Quantum interference in superposed lattices

Author:

Feng Yejun1,Wang Yishu23,Rosenbaum T. F.4ORCID,Littlewood P. B.56ORCID,Chen Hua7ORCID

Affiliation:

1. Okinawa Institute of Science and Technology Graduate University, Onna, Okinawa 904-0495, Japan

2. Department of Materials Science and Engineering, University of Tennessee, Knoxville, TN 37996

3. Department of Physics and Astronomy, University of Tennessee, Knoxville, TN 37996

4. Division of Physics, Mathematics, and Astronomy, California Institute of Technology, Pasadena, CA 91125

5. The James Franck Institute and Department of Physics, The University of Chicago, Chicago, IL 60637

6. School of Physics and Astronomy, University of St Andrews, St Andrews KY16 9SS, United Kingdom

7. Department of Physics, Colorado State University, Fort Collins, CO 80523

Abstract

Charge transport in solids at low temperature reveals a material’s mesoscopic properties and structure.

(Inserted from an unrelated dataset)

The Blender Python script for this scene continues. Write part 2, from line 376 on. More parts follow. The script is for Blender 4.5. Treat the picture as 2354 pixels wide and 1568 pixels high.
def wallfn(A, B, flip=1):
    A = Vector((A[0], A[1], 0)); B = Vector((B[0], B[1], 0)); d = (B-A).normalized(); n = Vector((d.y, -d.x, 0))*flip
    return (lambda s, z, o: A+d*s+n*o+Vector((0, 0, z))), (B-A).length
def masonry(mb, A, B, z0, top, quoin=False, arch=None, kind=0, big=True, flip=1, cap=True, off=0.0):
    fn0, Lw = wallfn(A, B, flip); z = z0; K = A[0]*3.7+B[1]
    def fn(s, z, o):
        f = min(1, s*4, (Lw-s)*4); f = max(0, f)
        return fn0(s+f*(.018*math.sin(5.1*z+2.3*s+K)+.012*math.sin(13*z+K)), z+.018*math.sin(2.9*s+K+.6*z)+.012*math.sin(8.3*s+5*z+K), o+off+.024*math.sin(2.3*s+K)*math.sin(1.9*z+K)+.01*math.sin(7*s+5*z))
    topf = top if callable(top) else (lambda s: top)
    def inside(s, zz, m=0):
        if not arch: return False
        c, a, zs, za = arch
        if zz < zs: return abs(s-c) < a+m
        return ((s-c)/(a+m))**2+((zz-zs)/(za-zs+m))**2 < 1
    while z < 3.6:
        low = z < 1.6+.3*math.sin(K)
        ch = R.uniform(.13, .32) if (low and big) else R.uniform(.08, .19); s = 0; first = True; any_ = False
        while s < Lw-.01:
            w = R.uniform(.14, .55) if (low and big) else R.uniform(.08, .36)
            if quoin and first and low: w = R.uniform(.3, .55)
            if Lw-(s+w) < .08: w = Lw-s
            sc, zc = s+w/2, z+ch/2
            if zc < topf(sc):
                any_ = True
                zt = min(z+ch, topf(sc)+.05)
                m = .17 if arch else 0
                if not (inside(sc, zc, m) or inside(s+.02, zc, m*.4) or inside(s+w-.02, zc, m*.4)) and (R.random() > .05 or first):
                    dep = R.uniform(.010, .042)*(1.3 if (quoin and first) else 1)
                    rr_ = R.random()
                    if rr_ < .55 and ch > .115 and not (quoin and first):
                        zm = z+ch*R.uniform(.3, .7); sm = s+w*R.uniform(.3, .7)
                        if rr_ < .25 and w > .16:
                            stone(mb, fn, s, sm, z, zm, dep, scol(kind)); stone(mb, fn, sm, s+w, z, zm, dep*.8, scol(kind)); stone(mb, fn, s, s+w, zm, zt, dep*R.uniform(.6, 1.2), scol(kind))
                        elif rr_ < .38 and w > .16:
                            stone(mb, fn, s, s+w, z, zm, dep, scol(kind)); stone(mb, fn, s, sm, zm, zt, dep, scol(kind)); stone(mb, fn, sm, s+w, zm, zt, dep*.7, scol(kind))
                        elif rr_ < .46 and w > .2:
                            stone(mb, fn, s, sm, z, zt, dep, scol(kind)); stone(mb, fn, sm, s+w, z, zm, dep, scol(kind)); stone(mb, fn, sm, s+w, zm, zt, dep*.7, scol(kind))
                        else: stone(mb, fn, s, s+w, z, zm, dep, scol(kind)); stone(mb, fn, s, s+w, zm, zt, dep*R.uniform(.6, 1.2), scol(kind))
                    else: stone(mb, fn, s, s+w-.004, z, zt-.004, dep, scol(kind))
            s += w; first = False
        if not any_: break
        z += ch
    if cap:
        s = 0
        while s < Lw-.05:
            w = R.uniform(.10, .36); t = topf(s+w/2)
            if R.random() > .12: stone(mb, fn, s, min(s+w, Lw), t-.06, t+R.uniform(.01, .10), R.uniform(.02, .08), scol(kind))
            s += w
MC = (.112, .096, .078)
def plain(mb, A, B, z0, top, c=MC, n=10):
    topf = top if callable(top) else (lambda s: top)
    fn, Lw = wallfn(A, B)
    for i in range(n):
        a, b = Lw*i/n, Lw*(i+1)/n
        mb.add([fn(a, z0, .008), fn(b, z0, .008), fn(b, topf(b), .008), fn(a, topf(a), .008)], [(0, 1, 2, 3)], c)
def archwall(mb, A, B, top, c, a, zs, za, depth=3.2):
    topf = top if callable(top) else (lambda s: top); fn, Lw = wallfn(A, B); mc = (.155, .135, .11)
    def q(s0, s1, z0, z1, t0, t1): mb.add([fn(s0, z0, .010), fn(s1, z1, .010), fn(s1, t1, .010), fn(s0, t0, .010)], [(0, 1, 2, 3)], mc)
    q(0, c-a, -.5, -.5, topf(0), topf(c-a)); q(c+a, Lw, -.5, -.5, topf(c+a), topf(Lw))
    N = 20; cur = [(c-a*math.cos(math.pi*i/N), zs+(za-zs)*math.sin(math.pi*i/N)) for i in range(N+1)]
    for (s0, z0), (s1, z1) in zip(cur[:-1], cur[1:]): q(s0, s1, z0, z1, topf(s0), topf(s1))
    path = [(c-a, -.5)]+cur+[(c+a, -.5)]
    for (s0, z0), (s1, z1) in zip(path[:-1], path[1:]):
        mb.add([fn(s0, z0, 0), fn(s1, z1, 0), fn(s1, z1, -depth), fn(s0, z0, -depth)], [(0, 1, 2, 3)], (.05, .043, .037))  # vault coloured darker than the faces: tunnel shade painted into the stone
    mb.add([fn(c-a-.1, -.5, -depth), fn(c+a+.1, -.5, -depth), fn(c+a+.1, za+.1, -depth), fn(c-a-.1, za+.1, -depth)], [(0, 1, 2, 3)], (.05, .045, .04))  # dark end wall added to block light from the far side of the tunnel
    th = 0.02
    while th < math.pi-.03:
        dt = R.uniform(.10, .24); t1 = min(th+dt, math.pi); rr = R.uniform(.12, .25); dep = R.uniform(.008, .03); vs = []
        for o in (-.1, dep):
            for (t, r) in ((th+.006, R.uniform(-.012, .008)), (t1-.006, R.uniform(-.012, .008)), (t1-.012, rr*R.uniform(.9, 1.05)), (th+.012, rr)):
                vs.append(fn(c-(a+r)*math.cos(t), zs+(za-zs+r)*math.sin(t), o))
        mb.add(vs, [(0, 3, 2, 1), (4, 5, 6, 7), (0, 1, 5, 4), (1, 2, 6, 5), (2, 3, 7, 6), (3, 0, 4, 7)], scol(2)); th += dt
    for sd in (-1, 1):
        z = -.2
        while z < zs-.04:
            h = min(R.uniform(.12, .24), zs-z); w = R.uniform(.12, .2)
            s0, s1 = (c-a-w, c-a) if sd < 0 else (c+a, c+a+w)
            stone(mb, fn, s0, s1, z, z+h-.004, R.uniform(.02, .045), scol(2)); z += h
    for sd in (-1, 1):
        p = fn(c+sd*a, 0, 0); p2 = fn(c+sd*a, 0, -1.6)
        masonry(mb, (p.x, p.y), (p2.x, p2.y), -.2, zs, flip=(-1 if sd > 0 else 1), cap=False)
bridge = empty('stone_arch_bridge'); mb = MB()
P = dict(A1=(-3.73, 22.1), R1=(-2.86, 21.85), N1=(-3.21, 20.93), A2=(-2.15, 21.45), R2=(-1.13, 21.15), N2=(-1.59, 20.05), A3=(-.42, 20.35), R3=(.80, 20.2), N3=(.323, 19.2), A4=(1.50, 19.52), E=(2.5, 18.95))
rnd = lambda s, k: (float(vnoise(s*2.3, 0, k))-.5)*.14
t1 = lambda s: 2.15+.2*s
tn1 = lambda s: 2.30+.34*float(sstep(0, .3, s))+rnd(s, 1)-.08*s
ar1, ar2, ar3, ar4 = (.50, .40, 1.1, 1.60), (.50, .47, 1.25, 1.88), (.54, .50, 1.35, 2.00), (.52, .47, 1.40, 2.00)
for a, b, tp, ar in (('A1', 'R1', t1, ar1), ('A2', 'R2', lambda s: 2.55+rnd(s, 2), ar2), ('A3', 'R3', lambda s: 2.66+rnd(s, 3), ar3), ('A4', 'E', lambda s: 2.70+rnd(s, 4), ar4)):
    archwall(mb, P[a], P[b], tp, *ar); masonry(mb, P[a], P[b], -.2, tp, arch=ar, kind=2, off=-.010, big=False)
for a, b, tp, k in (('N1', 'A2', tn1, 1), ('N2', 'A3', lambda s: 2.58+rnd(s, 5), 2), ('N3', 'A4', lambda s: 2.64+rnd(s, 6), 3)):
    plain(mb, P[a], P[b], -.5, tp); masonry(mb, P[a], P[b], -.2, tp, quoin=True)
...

Under a magnetic field, Shubnikov–de Haas (SdH) oscillations inform complex quantum transport phenomena that are not limited by the ground state characteristics and have facilitated extensive explorations of quantum and topological interest in two- and three-dimensional materials. Here, in elemental metal Cr with two incommensurately superposed lattices of ions and a spin-density-wave ground state, we reveal that the phases of several low-frequency SdH oscillations in σ xx   ( ρ xx ) and σ yy   ( ρ yy ) are no longer identical but opposite. These relationships contrast with the SdH oscillations from normal cyclotron orbits that maintain identical phases between σ xx   ( ρ xx ) and σ yy   ( ρ yy )  . We trace the origin of the low-frequency SdH oscillations to quantum interference effects arising from the incommensurate orbits of Cr’s superposed reciprocal lattices and explain the observed π -phase shift by the reconnection of anisotropic joint open and closed orbits.